For Walts, Year Held Triumphs, Controversy

In September, Superintendent Steven L. Walts, with daughter Delaney, chats with Zachary Robinson before visiting Westridge Elementary School.
In September, Superintendent Steven L. Walts, with daughter Delaney, chats with Zachary Robinson before visiting Westridge Elementary School. (By Margaret Thomas -- The Washington Post)
By Ian Shapira
Washington Post Staff Writer
Sunday, July 16, 2006

Looking back on his first year as Prince William schools superintendent, Steven L. Walts says one of his most rewarding accomplishments was visiting every one of the county's 82 schools -- in 82 days.

Although critics called it an obvious public relations ploy, many teachers and students said they enjoyed the unusual amount of face time with their chief executive. However brief the visits, they said, the gesture was symbolic of Walts's commitment to understanding a school system much more vast and demographically complex than the one he ran at the Greece Central School District in Upstate New York.

"I was very pleased to have that opportunity to meet so many people and see them in action," Walts said in an interview. "It gave me a real working knowledge of what's going on in the classrooms and the physical facilities."

Since Walts was hired last summer to become Prince William's first new schools chief in nearly 20 years, he has won plaudits for his eagerness to modernize the school system with upgraded technology and for making its curriculum more competitive with those of other Northern Virginia school districts.

Parents and teachers have praised him for several academic initiatives he has pushed: an expansion of all-day kindergarten that next year will include two-thirds of the schools; institution of a high-profile International Baccalaureate program in several elementary schools; and an agreement to finance PSAT exams for sophomores to boost the county's SAT scores, which are among the lowest in Northern Virginia.

But some of Walts's critics -- who include a cross section of parents, school principals and other senior school officials -- say he should engage more when major issues hit. They point to a recent case in which Walts recommended the demotion of Freedom High School Principal Dorothy McCabe, 60, who alleged she was being pushed out because of her age and said she had not been fully evaluated.

Parents, teachers and students complained that Walts had made an unfair decision and that he had never addressed them to explain it. After McCabe announced she was filing an age-discrimination complaint with the Equal Employment Opportunity Commission, some in Prince William worried that Walts was importing a problem that occurred in the Greece district.

There, more than a dozen school employees filed EEOC complaints against his administration, alleging age or disability discrimination; the EEOC ruled that five of the complaints had merit. Some of the complainants went on to sue in federal court, resulting in costly out-of-court settlements and legal fees for the Greece school system and its insurance agency.

Walts argued simply that personnel issues are difficult to address in public because the details must be kept confidential. "You're never really able to explain the other side of the story," he said.

When Walts arrived, there was some anxiety over the fact that he had presided over a school system far less diverse and far smaller than Prince William's.

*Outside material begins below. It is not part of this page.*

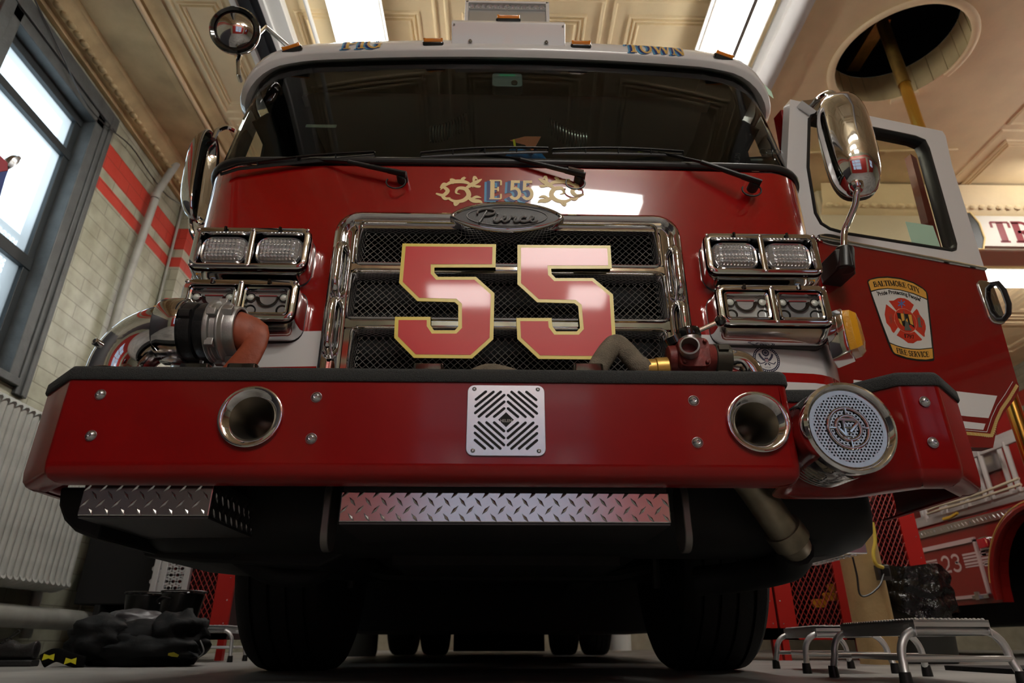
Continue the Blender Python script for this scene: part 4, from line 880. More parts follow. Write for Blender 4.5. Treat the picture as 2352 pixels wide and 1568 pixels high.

But Walts, who served for several years as an associate superintendent in Baltimore County, faced that criticism head on.

He is pushing to hire more minority teachers, hoping that by 2009 the teaching staff will be diversifying at a faster rate than the student body. He also is working to have more school announcements translated into Spanish -- including papers that are sent home with students and announcements posted on the school system Web site.

And when this year's immigration debate on Capitol Hill energized students across the Washington area -- particularly in Prince William, which was ground zero for student protests and walkouts -- Walts spoke on Spanish radio stations to encourage students to go back to school and even delivered the message in person at one of the protests.

But Walts said his main focus is on curriculum, and many of his initiatives are designed to improve what educators like to call the "front end," or elementary schools. Among those plans is a program that next year will use state money to start a pre-kindergarten program for the neediest children. Walts said a center catering to such students is planned to open in the fall.

Some parents said they've been relieved to see that Walts launched a task force aimed at improving how schools handle crises. Instead of schools having individual emergency plans, the school system has one standardized plan that includes updated building maps and unified strategies to help emergency workers.

Martina Boone, chairman of the Prince William County Parents Executive Committee, who served on the task force, said the planning was useful, especially in the wake of an incident in 2004 at Bull Run Middle School in Gainesville. A 12-year-old boy entered the school with a high-powered rifle and threatened to shoot school employees and students; he eventually surrendered to police without firing a shot.

Walts "made a policy on how to deal with it," Boone said. "That's where he really needed to step in."